### PROBLEM TO SOLVE
The lines to extract run from the first line of the material below to the line containing "flat_under('plaster_streak', [(u, v), (u", both included; leave the pictures behind.

### SUPPLIED DATA
+--

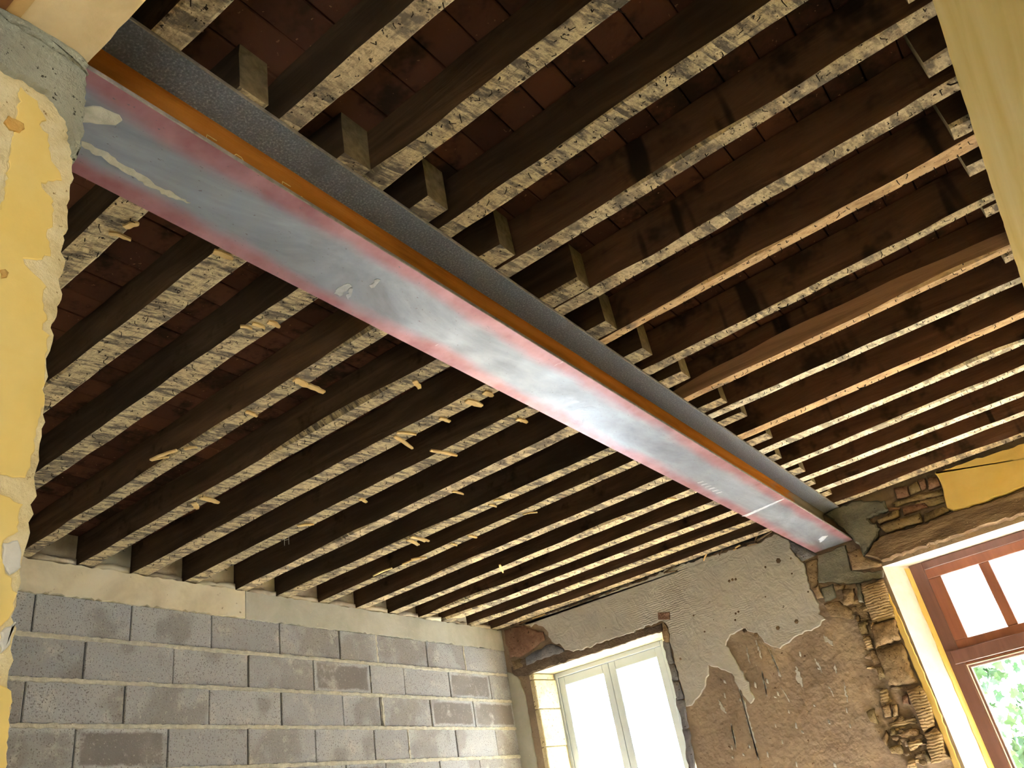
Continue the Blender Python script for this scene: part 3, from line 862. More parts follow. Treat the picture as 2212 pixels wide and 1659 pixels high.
# chalked figures on the web, read along the beam
GL = {'2': [(0, .8), (.15, 1), (.45, 1), (.6, .8), (.55, .55), (0, 0), (.6, 0)], '5': [(.6, 1), (.08, 1), (.02, .55), (.35, .62), (.6, .4), (.5, .08), (.1, 0)],
      '0': [(.3, 1), (.55, .85), (.6, .5), (.5, .12), (.3, 0), (.1, .12), (0, .5), (.06, .85), (.3, 1)]}
strokes = []
for ch, u, v in (('2', 403, 278), ('5', 455, 300), ('2', 515, 340), ('0', 572, 381), ('5', 617, 400), ('0', 651, 428)):
    top = on_x(u, v, xr_)
    pts = [(xr_ + 0.0012, top.y - 0.016 + a * 0.055, top.z - 0.055 + b * 0.06) for a, b in GL[ch]]
    strokes.append(tube(pts, 0.0014, 4))
for s in strokes:
    build('chalk_figure', s[0], s[1], 'chalk', beam)
# cement smear and scratches on the underside
def BT(u, v):
    p = on_z(u, v, ZB); return (p.x, p.y)
def flat_under(name, pts, thick, mats, seed, step=0.012, amp=0.6):
    pl = ragged([BT(*q) for q in pts], step, amp, seed)
    k = len(pl)
    V = [(x, y, ZB + 0.001) for x, y in pl] + [(x, y, ZB - thick) for x, y in pl]
    F = [tuple(range(k)), tuple(range(k, 2 * k))] + [(i, (i + 1) % k, k + (i + 1) % k, k + i) for i in range(k)]
    build(name, V, F, mats, beam)
flat_under('cement_smear', [(176, 232), (200, 228), (232, 237), (258, 248), (264, 258), (250, 268), (225, 266), (195, 262), (176, 262)], 0.004, 'smear', 3)
flat_under('plaster_streak', [(176, 304), (205, 318), (240, 336), (280, 362), (330, 394), (400, 430), (412, 438), (380, 430), (320, 402), (270, 372), (225, 342), (176, 314)], 0.0015, 'smear', 4, 0.008)
flat_under('plaster_streak', [(1602, 1115), (1650, 1094), (1692, 1077), (1694, 1078), (1655, 1096), (1630, 1108), (1612, 1116)], 0.0008, 'scuff', 5, 0.012, 0.3)
for q in ([(722, 634), (732, 620), (752, 612), (760, 618), (748, 628), (734, 640)], [(748, 640), (756, 622), (762, 622), (758, 640), (752, 647)], [(797, 616), (815, 602), (822, 604), (812, 616), (802, 622)],
          [(1768, 1165), (1776, 1158), (1788, 1157), (1780, 1166), (1772, 1172)]):
    flat_under('plaster_streak', q, 0.0012, 'scuff', int(q[0][0]), 0.008, 0.5)
for i in range(6):
    u, v = 1505 + i * 8, 1042 + i * 4.5
    flat_under('plaster_streak', [(u, v), (u + 14, v - 4), (u + 16, v - 2), (u + 3, v + 2)], 0.001, 'scuff', 60 + i, 0.02, 0.2)

# ------------------------------------------------------------------ near jamb: broken plaster, yellow paint, cement bearing, lintel
edge = [(160, 352), (156, 395), (149, 470), (143, 520), (139, 590), (133, 620), (127, 660), (118, 738), (112, 760), (108, 815), (100, 880), (90, 960), (80, 1050), (70, 1090), (66, 1130), (58, 1190), (50, 1260), (40, 1310), (33, 1380), (24, 1450), (22, 1500), (19, 1560), (14, 1620), (12, 1700)]
pl = [JB(176, 140)] + ragged([JB(*q) for q in edge], 0.012, 0.5, 11, False)
last = pl[-1]
pl += [(last[0], 0.0), (0.06, 0.0), (0.06, JB(176, 140)[1])]
sheet('broken_plaster', pl, 'x', XJ - 0.04, 0.04, 'jamb', wall_near, 0.003)
ye = crop(0, 150, 3.317, [(145, 130), (190, 180), (265, 230), (275, 280), (330, 370), (280, 402), (345, 470), (345, 570), (365, 660), (430, 750), (440, 800), (290, 815), (330, 890), (380, 950), (375, 1100), (330, 1210), (360, 1300), (360, 1340), (220, 1362), (160, 1357), (210, 1440), (290, 1510), (330, 1560), (300, 1659)])
ye += crop(0, 620, 3.317, [(335, 240), (300, 310), (352, 350), (330, 420), (318, 560), (318, 700), (290, 880), (268, 990), (238, 1100), (243, 1180), (215, 1290), (178, 1370), (0, 1345)])
ye += [(-60, 1000), (-60, 470), (0, 455), (12, 400), (22, 330), (34, 262)]
sheet('yellow_paint_layer', ragged([JB(*q) for q in ye], 0.008, 0.45, 12), 'x', XJ - 0.001, 0.004, 'yellow', wall_near, 0.0015)
ye = [(-30, 1060)] + crop(0, 620, 3.317, [(0, 1490), (160, 1560), (125, 1659)]) + crop(0, 1120, 3.079, [(118, 90), (20, 150), (5, 230), (30, 370), (75, 400), (70, 450), (112, 500), (68, 640), (30, 690), (0, 720)]) + [(-30, 1360)]
sheet('yellow_paint_layer', ragged([JB(*q) for q in ye], 0.006, 0.4, 13), 'x', XJ - 0.001, 0.004, 'yellow', wall_near, 0.0015)
ye = [(-30, 1478)] + crop(0, 1120, 3.079, [(0, 1112), (70, 1150), (62, 1300), (50, 1420), (38, 1600), (34, 1720)]) + [(-30, 1680)]
sheet('yellow_paint_layer', ragged([JB(*q) for q in ye], 0.006, 0.4, 14), 'x', XJ - 0.001, 0.004, 'yellow', wall_near, 0.0015)
for pts, mm, s in (([(10, 170), (110, 150), (135, 230), (130, 330), (60, 380), (10, 300)], 'whitish', 1), ([(0, 760), (95, 690), (60, 840), (0, 900)], 'whitish', 2)):
    sheet('filler_patch', ragged([JB(*q) for q in crop(0, 1120, 3.079, pts)], 0.006, 0.3, 20 + s), 'x', XJ - 0.001, 0.006, mm, wall_near, 0.002)
sheet('filler_patch', ragged([JB(*q) for q in [(-10, 160), (40, 190), (30, 255), (20, 330), (8, 400), (-10, 440)]], 0.008, 0.3, 24), 'x', XJ - 0.001, 0.004, 'jamb', wall_near, 0.002)
lump('plaster_scar', ragged([JB(*q) for q in [(5, 268), (14, 254), (30, 262), (48, 272), (50, 282), (40, 290), (18, 284)]], 0.006, 0.3, 30), 'x', XJ + 0.002, 0.006, 'ochre', wall_near, 5)
lump('plaster_scar', ragged([JB(*q) for q in [(-4, 586), (8, 584), (16, 592), (12, 602), (0, 604)]], 0.006, 0.3, 31), 'x', XJ + 0.001, 0.005, 'ochre', wall_near, 6)
ce = [(-40, 5), (0, 30), (40, 50), (80, 76), (120, 98), (150, 116), (172, 132), (181, 150), (183, 175), (179, 215), (181, 245), (175, 262), (178, 288), (173, 310), (168, 335), (160, 352),
      (156, 345), (150, 318), (146, 300), (146, 282), (136, 255), (118, 230), (96, 205), (70, 190), (40, 172), (20, 165), (0, 152), (-40, 132)]
sheet('cement_bearing', ragged([JB(*q) for q in ce], 0.006, 0.55, 15), 'x', XJ - 0.03, 0.042, 'cement', wall_near, 0.004)
rim = [(-20, 24), (40, 54), (90, 84), (130, 106), (165, 128), (182, 152), (182, 172), (172, 160), (150, 142), (110, 118), (60, 86), (0, 46)]
lump('cement_ridge', ragged([JB(*q) for q in rim], 0.012, 0.45, 16), 'x', XJ + 0.010, 0.012, 'cement', wall_near, 7, 0.6)
hd = ragged([(XJ - 0.0, YN - 0.006), (XR, YN - 0.006)], 0.03, 0.06, 17, False)
hp = hd + [(XR, 0.366), (XJ, 0.366)]
k = len(hp)
V = [(x, y, ZB) for x, y in hp] + [(x, y, 3.6) for x, y in hp]
F = [tuple(range(k)), tuple(range(k, 2 * k))] + [(i, (i + 1) % k, k + (i + 1) % k, k + i) for i in range(k)]
build('lintel', V, F, 'soffit', wall_near)
tag(box('trim_1', XJ, XR, 0.340, 0.366, ZB - 0.002, 3.6, 'tan_wood'), kind='structure')
tag(box('trim_2', XJ, XR, 0.20, 0.340, ZB - 0.006, 3.6, 'brown_wood'), kind='structure')

# ------------------------------------------------------------------ window wall details
def far_sheet(name, pts, thick, mats, seed, step=0.02, amp=0.4, base=YF, lip=0.004):
    return sheet(name, ragged([FW(*q) for q in pts], step, amp, seed), 'y', base + 0.004, -(thick + 0.004), mats, wall_far, lip)
def far_lump(name, pts, thick, mats, seed, round_=0.8, step=0.03, amp=0.25, base=YF):
    return lump(name, ragged([FW(*q) for q in pts], step, amp, seed), 'y', base + 0.01, -(thick + 0.01), mats, wall_far, seed, round_)

p1 = crop(1040, 1300, 4.62, [(440, 215), (500, 255), (530, 220), (625, 250), (675, 310), (675, 350), (710, 400), (800, 430), (840, 480), (900, 490), (1020, 480), (1250, 385), (1500, 310), (1720, 220), (1810, 190), (1870, 260), (1890, 420), (1950, 640), (1990, 800), (2033, 950)])
p1 += crop(1472, 1104, 2.989, [(35, 1262), (70, 1255), (130, 1180), (180, 1060), (175, 990), (260, 1025), (330, 1050), (360, 1120), (400, 1190), (450, 1245), (475, 1210), (440, 1130), (400, 1040), (350, 960), (290, 870), (320, 800), (400, 760), (500, 800), (560, 860), (640, 890), (700, 850), (760, 800), (860, 760), (930, 700), (890, 665), (890, 600), (870, 570), (830, 500), (805, 400), (795, 340), (740, 290), (705, 240), (695, 190), (600, 150), (500, 210), (400, 230), (100, 320), (0, 345)])
p1 += crop(740, 1104, 2.989, [(2120, 370), (1940, 450), (1620, 570), (1340, 660), (1190, 735)])
far_sheet('grey_plaster', p1, 0.016, 'plaster', 1, 0.022, 0.4)
far_sheet('corner_plaster', [(1098, 1452), (1112, 1458), (1124, 1470), (1132, 1492), (1138, 1520), (1145, 1560), (1152, 1600), (1160, 1650), (1168, 1720), (1134, 1720), (1123, 1639), (1110, 1540)], 0.014, 'concrete', 2, 0.03, 0.2)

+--

### EXERCISE ANSWER
Continue the Blender Python script for this scene: part 3, from line 862. More parts follow. Treat the picture as 2212 pixels wide and 1659 pixels high.
# chalked figures on the web, read along the beam
GL = {'2': [(0, .8), (.15, 1), (.45, 1), (.6, .8), (.55, .55), (0, 0), (.6, 0)], '5': [(.6, 1), (.08, 1), (.02, .55), (.35, .62), (.6, .4), (.5, .08), (.1, 0)],
      '0': [(.3, 1), (.55, .85), (.6, .5), (.5, .12), (.3, 0), (.1, .12), (0, .5), (.06, .85), (.3, 1)]}
strokes = []
for ch, u, v in (('2', 403, 278), ('5', 455, 300), ('2', 515, 340), ('0', 572, 381), ('5', 617, 400), ('0', 651, 428)):
    top = on_x(u, v, xr_)
    pts = [(xr_ + 0.0012, top.y - 0.016 + a * 0.055, top.z - 0.055 + b * 0.06) for a, b in GL[ch]]
    strokes.append(tube(pts, 0.0014, 4))
for s in strokes:
    build('chalk_figure', s[0], s[1], 'chalk', beam)
# cement smear and scratches on the underside
def BT(u, v):
    p = on_z(u, v, ZB); return (p.x, p.y)
def flat_under(name, pts, thick, mats, seed, step=0.012, amp=0.6):
    pl = ragged([BT(*q) for q in pts], step, amp, seed)
    k = len(pl)
    V = [(x, y, ZB + 0.001) for x, y in pl] + [(x, y, ZB - thick) for x, y in pl]
    F = [tuple(range(k)), tuple(range(k, 2 * k))] + [(i, (i + 1) % k, k + (i + 1) % k, k + i) for i in range(k)]
    build(name, V, F, mats, beam)
flat_under('cement_smear', [(176, 232), (200, 228), (232, 237), (258, 248), (264, 258), (250, 268), (225, 266), (195, 262), (176, 262)], 0.004, 'smear', 3)
flat_under('plaster_streak', [(176, 304), (205, 318), (240, 336), (280, 362), (330, 394), (400, 430), (412, 438), (380, 430), (320, 402), (270, 372), (225, 342), (176, 314)], 0.0015, 'smear', 4, 0.008)
flat_under('plaster_streak', [(1602, 1115), (1650, 1094), (1692, 1077), (1694, 1078), (1655, 1096), (1630, 1108), (1612, 1116)], 0.0008, 'scuff', 5, 0.012, 0.3)
for q in ([(722, 634), (732, 620), (752, 612), (760, 618), (748, 628), (734, 640)], [(748, 640), (756, 622), (762, 622), (758, 640), (752, 647)], [(797, 616), (815, 602), (822, 604), (812, 616), (802, 622)],
          [(1768, 1165), (1776, 1158), (1788, 1157), (1780, 1166), (1772, 1172)]):
    flat_under('plaster_streak', q, 0.0012, 'scuff', int(q[0][0]), 0.008, 0.5)
for i in range(6):
    u, v = 1505 + i * 8, 1042 + i * 4.5
    flat_under('plaster_streak', [(u, v), (u + 14, v - 4), (u + 16, v - 2), (u + 3, v + 2)], 0.001, 'scuff', 60 + i, 0.02, 0.2)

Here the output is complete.